Chairman, CEO and President Tom Gentile said, “Hexcel delivered sales and adjusted EPS in line with expectations for the second quarter of 2025, based on modest sequential growth in three of our four major commercial aerospace programs, with the exception being softness in the Airbus A350 as expected and previously communicated due to production rate decreases announced by Airbus and destocking of excess inventory in the supply chain. There was continued growth in the Other Commercial Aerospace market, and we were pleased to see Defense, Space and Other providing robust growth yet again with a high single digit step-up over the second quarter of 2024. Overall production levels and reduced capacity utilization, along with actions to reduce inventory meant gross margin remained subdued. The opportunity for significant margin leverage and cash flow generation remains strong, and we are encouraged by the more positive tones and progress conveyed by the commercial airframe and engine OEM’s in recent months.”

Company Overview

Founded shortly after World War II by a group of engineers from UC Berkley, Hexcel (NYSE: HXL) manufactures lightweight composite materials primarily for the aerospace and defense sectors.

Revenue Growth

A company’s long-term performance is an indicator of its overall quality. Any business can have short-term success, but a top-tier one grows for years. Hexcel struggled to consistently generate demand over the last five years as its sales dropped at a 1.8% annual rate. This wasn’t a great result and is a sign of poor business quality.

Hexcel Quarterly Revenue

We at StockStory place the most emphasis on long-term growth, but within industrials, a half-decade historical view may miss cycles, industry trends, or a company capitalizing on catalysts such as a new contract win or a successful product line.

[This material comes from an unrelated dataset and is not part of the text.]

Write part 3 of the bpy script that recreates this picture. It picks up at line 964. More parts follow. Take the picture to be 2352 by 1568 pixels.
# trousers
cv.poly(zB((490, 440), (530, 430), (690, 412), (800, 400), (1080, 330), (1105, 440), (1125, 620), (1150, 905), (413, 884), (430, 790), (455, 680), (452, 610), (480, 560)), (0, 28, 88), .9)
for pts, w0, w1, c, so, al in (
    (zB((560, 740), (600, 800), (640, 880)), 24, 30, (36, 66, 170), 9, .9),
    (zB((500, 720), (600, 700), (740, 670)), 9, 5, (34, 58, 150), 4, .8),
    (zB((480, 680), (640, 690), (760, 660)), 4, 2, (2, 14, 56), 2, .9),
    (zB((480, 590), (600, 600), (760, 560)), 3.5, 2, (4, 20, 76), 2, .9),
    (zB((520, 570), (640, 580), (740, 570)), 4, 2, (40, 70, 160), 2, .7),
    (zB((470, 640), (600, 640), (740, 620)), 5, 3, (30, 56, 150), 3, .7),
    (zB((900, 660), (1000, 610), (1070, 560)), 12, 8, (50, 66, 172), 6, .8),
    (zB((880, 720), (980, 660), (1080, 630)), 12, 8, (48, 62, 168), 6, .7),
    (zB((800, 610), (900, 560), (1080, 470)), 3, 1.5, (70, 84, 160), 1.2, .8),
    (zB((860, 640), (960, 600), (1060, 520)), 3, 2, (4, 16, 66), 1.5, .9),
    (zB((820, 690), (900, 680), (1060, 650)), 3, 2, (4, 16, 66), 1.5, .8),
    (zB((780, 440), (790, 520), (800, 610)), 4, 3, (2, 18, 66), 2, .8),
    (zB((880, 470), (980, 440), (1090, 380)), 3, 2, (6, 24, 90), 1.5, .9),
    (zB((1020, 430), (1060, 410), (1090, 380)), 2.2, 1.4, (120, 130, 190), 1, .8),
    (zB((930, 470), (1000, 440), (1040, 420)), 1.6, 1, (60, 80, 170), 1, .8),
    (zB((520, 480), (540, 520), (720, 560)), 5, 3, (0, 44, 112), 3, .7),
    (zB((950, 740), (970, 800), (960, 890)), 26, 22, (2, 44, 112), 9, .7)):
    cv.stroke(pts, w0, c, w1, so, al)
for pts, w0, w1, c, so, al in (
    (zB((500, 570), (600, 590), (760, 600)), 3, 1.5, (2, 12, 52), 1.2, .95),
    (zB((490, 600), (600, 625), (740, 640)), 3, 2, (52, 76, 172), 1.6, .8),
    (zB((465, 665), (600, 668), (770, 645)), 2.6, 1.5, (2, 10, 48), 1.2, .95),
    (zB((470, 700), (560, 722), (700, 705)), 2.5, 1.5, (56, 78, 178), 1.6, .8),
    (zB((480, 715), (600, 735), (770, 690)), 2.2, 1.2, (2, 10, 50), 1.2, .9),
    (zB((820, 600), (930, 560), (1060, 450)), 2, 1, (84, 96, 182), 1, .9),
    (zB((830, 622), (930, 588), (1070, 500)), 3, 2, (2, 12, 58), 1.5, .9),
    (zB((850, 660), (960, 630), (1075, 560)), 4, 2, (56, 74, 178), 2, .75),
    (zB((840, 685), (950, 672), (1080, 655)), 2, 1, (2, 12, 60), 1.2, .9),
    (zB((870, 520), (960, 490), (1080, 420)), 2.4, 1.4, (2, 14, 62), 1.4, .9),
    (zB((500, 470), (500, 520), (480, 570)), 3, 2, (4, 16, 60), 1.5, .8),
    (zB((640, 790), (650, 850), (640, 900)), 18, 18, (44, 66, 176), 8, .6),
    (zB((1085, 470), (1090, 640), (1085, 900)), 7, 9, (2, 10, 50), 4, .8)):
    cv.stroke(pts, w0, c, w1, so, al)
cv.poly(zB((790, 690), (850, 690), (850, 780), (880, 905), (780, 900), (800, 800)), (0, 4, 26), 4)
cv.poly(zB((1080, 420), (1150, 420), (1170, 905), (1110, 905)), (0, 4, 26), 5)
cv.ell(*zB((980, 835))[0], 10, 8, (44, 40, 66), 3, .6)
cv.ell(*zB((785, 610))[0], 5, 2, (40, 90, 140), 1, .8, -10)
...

Hexcel’s annualized revenue growth of 4.9% over the last two years is above its five-year trend, but we were still disappointed by the results. Hexcel Year-On-Year Revenue Growth

Hexcel also breaks out the revenue for its most important segments, Commercial aerospace and Space & defense, which are 59.8% and 40.2% of revenue. Over the last two years, Hexcel’s Commercial aerospace revenue (customers like Airbus, Boeing) averaged 7.2% year-on-year growth while its Space & defense revenue (government customers) averaged 12.8% growth.

This quarter, Hexcel’s revenue fell by 2.1% year on year to $489.9 million but beat Wall Street’s estimates by 3.3%.

Looking ahead, sell-side analysts expect revenue to grow 6.6% over the next 12 months. While this projection suggests its newer products and services will spur better top-line performance, it is still below the sector average.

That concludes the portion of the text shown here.